Ruth Gruber, an American journalist who escorted 1,000 Jewish Holocaust refugees from Europe to the United States, has died. She was 105.

Gruber died Thursday in her Manhattan home, The Washington Post reported.

She was known for her 1944 journey from Italy to New York aboard a ship carrying refugees from concentration camps.

Despite the risk of sailing on waters patrolled by German submarines, then-Interior Secretary Harold Ickes appointed Gruber to travel with the refugees to “hold their hand,” as she recalled him telling her in “Inside of Time,” a book she wrote about that journey.

Aboard the ship, the refugees, some of them too old to walk, called Gruber, then 32, “Mother Ruth,” according to the Post’s obituary of her. Fluent in German and Yiddish, she organized English lessons, cared for the seasick and taught at least one refugee her first English song — “You Are My Sunshine” — the Boston Globe reported.

Together they made the two-week journey without attack, and the refugees arrived in the United States “safe beyond their most roseate dreams,” according to a New York Times account at the time.

Until the end of her life, Gruber remained convinced that the United States could have saved many more refugees.

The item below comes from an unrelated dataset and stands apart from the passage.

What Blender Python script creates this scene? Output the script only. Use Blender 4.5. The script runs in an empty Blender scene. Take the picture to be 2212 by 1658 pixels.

Gruber worked as a photographer and reporter for the New York Herald Tribune in 1947, when she became the first Western journalist to visit the Soviet Arctic and the gulag.

In 1947, she watched as a ship carrying 4,000 Holocaust survivors and displaced persons was turned away from Palestine. She photographed and later chronicled those events in a book that Leon Uris used to write his best-selling novel “Exodus.”

In her 70s, she was the only foreign correspondent to observe Operation Moses, the airlift of Ethiopian Jews to Israel during famine.

Gruber, the daughter of Russian Jewish immigrants who settled in Brooklyn, graduated from high school at 15 and from New York University at 18. After earning a master’s degree in German literature, she went to Germany and, at age 20, earned a doctorate from the University of Cologne with a dissertation on the author Virginia Woolf. The New York Times reported at the time that she was the youngest German doctor of philosophy.